Don't need antarctica!
They could have just moved to New Zealand. It's less than three weeks until the summer solstice and here in Wellington it's 9 C outside at 11 PM, heading for a low of 6.
Fossil-probing boffins say they have found evidence that early mammal-like creatures survived a severe episode of global warming 252 million years ago by moving to Antarctica. Most other species then living were wiped out. The new research comes from scientists at the Field Museum in Chicago and the University of Washington. …
" it likely laid eggs, didn't nurse its young and didn't have fur, and it is uncertain whether it was warm blooded,"
erm, that would be a reptile then ?
Oh, and while we're about it, may I be the first to say that I for one welcome our new egg laying, hairless, protomamalian, feline over-lords ?
If they didn't nurse their young, what makes them mammals? (or even proto-mammals?)
Surely the defining aspect of all mammals is the presence of mammary glands, which in non-human species is only ever used for nursing the young.
We, of course, have evolved to produce Paris and her ilk....
The article says, somewhat misleadingly, that they were mammal-like.
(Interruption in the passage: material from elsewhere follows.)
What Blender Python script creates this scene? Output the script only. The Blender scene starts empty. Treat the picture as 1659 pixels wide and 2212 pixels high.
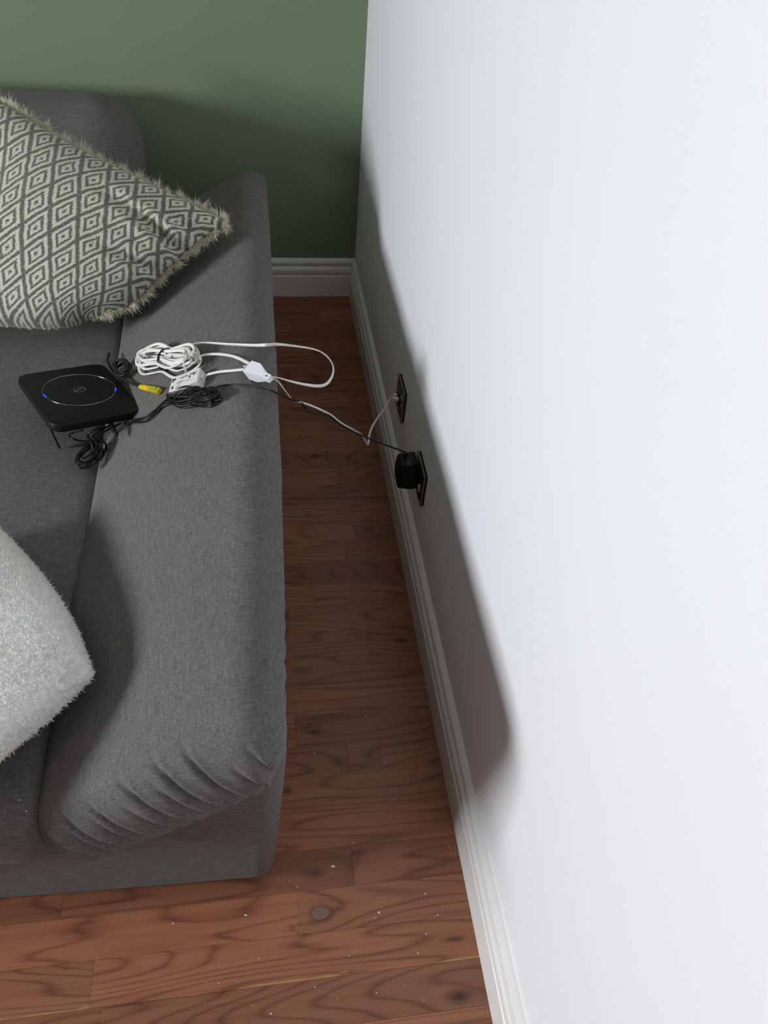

They were part of a group called mammal-like reptiles, which were ancestral to mammals. They possessed some physiological characteristics not seen in other reptile lineages, and the groups would ultimately diverge into mammals, birds, dinosaurs etc. You certainly wouldn't look at one of these critters and think it resembled a mammal.
Just looked it up myself....
Firstly, they don't have pictures... they have artist impressions of what these creatures "may" have looked like with their skin on (which is rarely preserved in fossils).
Secondly, the artists impressions are very much of a reptilian nature.
Lastly, from a body shape perspective, I can't see much correlation to any living mammals.
Having said that, I can imagine some of them bouncing around and wagging their tails like a dog.
And for the record, I'm not a dog fan, I much prefer cats.